Publikujemy kolejne wypowiedzi właścicieli i prezesów firm o tym, jak radzą sobie z kryzysem wywołanym epidemią, jakich skutków się spodziewają i jakiego wsparcia oczekują od państwa.
„PB”: Jakie zmiany wymusił na Providencie koronawirus?
Patrycja Rogowska-Tomaszycka: Od kilku dni znaczna większość pracowników pracuje z domu. Rozmawiamy przez telefon, komunikatory, mejle. Zamiast spotkań organizujemy tele- i wideokonferencje. Sytuacja zmienia się bardzo dynamicznie i wymaga szybkiego podejmowania strategicznychdecyzji. W weekend zarząd zawiesił wizyty naszych doradców w domach klientów. Była to decyzja trudna z biznesowego punktu widzenia, ale jedyna możliwa w obecnej sytuacji — zdrowie jest najważniejsze. Bardzo ważne jest także bezpieczeństwo finansowe doradców. Dlatego postanowiliśmy, że za każdą ratę spłaconą przez klienta przelewem dostaną taką samą prowizję jak przy zbiórce bezpośredniej.
Czy widać już jakieś straty?
Jeszcze za wcześnie, by mówić o ich rozmiarach, ale mamy świadomość, że ich nie unikniemy.

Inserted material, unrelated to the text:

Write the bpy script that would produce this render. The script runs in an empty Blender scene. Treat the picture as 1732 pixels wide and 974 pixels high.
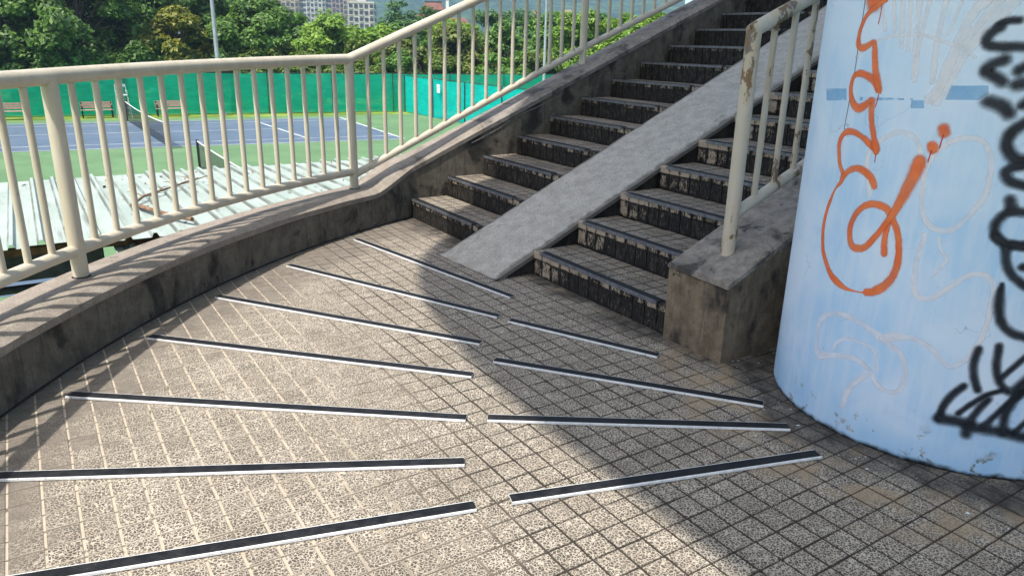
import bpy, math, random
import numpy as np
from mathutils import Vector, Matrix, noise as mnoise

# ---------------------------------------------------------------- camera, sky, sun, exposure
scene = bpy.context.scene
col = scene.collection
cam_d = bpy.data.cameras.new('camera')
cam_d.sensor_width = 36.0
cam_d.lens = 1254.9 / 1732.0 * 36.0
cam_d.clip_start = 0.05
cam_d.clip_end = 20000.0
cam = bpy.data.objects.new('camera', cam_d)
col.objects.link(cam)
YAW, PITCH, ROLL = -0.992618, 0.320019, 0.023878
fw = Vector((math.sin(YAW) * math.cos(PITCH), math.cos(YAW) * math.cos(PITCH), -math.sin(PITCH)))
r0 = Vector((math.cos(YAW), -math.sin(YAW), 0.0))
u0 = r0.cross(fw)
rt = math.cos(ROLL) * r0 + math.sin(ROLL) * u0
up = -math.sin(ROLL) * r0 + math.cos(ROLL) * u0
m = Matrix((rt, up, -fw)).transposed().to_4x4()
m.translation = Vector((3.819, -2.656, 1.44))
cam.matrix_world = m
scene.camera = cam

SHADOW = Vector((-0.158, 0.485, -1.0))          # direction in which the sunlight travels
sun_el = math.atan2(1.0, math.hypot(SHADOW.x, SHADOW.y))
world = bpy.data.worlds.new('World')
scene.world = world
world.use_nodes = True
wn = world.node_tree.nodes
wl = world.node_tree.links
for n in list(wn):
    wn.remove(n)
sky = wn.new('ShaderNodeTexSky')
sky.sky_type = 'NISHITA'
sky.sun_disc = False
sky.sun_elevation = sun_el
sky.sun_rotation = math.atan2(-SHADOW.x, -SHADOW.y)
sky.air_density = 1.0
sky.dust_density = 4.0
sky.ozone_density = 0.6
bg = wn.new('ShaderNodeBackground')
bg.inputs['Strength'].default_value = 0.15
wo = wn.new('ShaderNodeOutputWorld')
wl.new(sky.outputs[0], bg.inputs[0])
wl.new(bg.outputs[0], wo.inputs[0])

sun_d = bpy.data.lights.new('sun', 'SUN')
sun_d.energy = 4.2
sun_d.angle = math.radians(0.53)
sun_d.color = (1.0, 0.94, 0.84)
sun = bpy.data.objects.new('sun', sun_d)
sun.rotation_euler = SHADOW.to_track_quat('-Z', 'Y').to_euler()
sun.location = (2, -6, 14)
col.objects.link(sun)

vs = scene.view_settings
vs.view_transform = 'Standard'
vs.look = 'None'
vs.gamma = 1.0
vs.use_curve_mapping = False
vs.exposure = 0.68
cyc = scene.cycles
cyc.max_bounces = 6
cyc.diffuse_bounces = 3
cyc.glossy_bounces = 2
cyc.transmission_bounces = 4
cyc.transparent_max_bounces = 10
cyc.volume_bounces = 0
cyc.caustics_reflective = False
cyc.caustics_refractive = False

random.seed(7)
rng = np.random.default_rng(11)
PI = math.pi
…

Jak firma szykuje się na kryzys?
Bierzemy pod uwagę fakt, że stan zagrożenia epidemicznego może potrwać dłużej. Rozpisujemy możliwe scenariusze i na ich podstawie weryfikujemy budżety. Analizujemy, które z planowanych na najbliższe miesiące wydatków są niezbędne. Jesteśmy również w stałym kontakcie z pracownikami i doradcami. Stawiamy na otwartą komunikację, która zapobiega potencjalnym niepokojom i podtrzymuje zaangażowanie.
Jakiej pomocy przedsiębiorcy oczekują od rządu?
Ten trudny czas jest czasem solidarności. Podobnie jak rząd oczekuje od branży finansowej szczególnej ochrony klientów i pracowników, tak i my oczekujemy od niego mniejszej presji na naszą branżę i poluzowania niektórych rozdmuchanych obciążeń. Obecna sytuacja może zwiększyć nieściągalne należności, a firmy pożyczkowe — w odróżnieniu od banków czy kas oszczędnościowo-kredytowych — nie mogą wliczać w koszty tzw. złych długów. Oczekujemy znowelizowania ustawy o podatku dochodowym od osób prawnych, by kwalifikowane instytucje pożyczkowe [z listy KNF — red.] miały w tym zakresie takie same przywileje jak inne instytucje finansowe. Dzisiaj mają tylko takie same obowiązki.
Jak bieżące problemy wpłyną na sytuację pracowników?
Zdajemy sobie sprawę, że sytuacja jest przejściowa i liczymy, że naszych pracowników nie dotknie bardziej niż dolegliwości związane z wprowadzeniem stanu zagrożenia epidemicznego. Nie rozważamy przymusowych urlopów, nie przewidujemy też problemów z wypłatą wynagrodzeń. Mimo wstrzymania wizyt u klientów również doradcy nie stracą na tym finansowo, choć w normalnych warunkach oznaczałoby to dla nich niższą prowizję.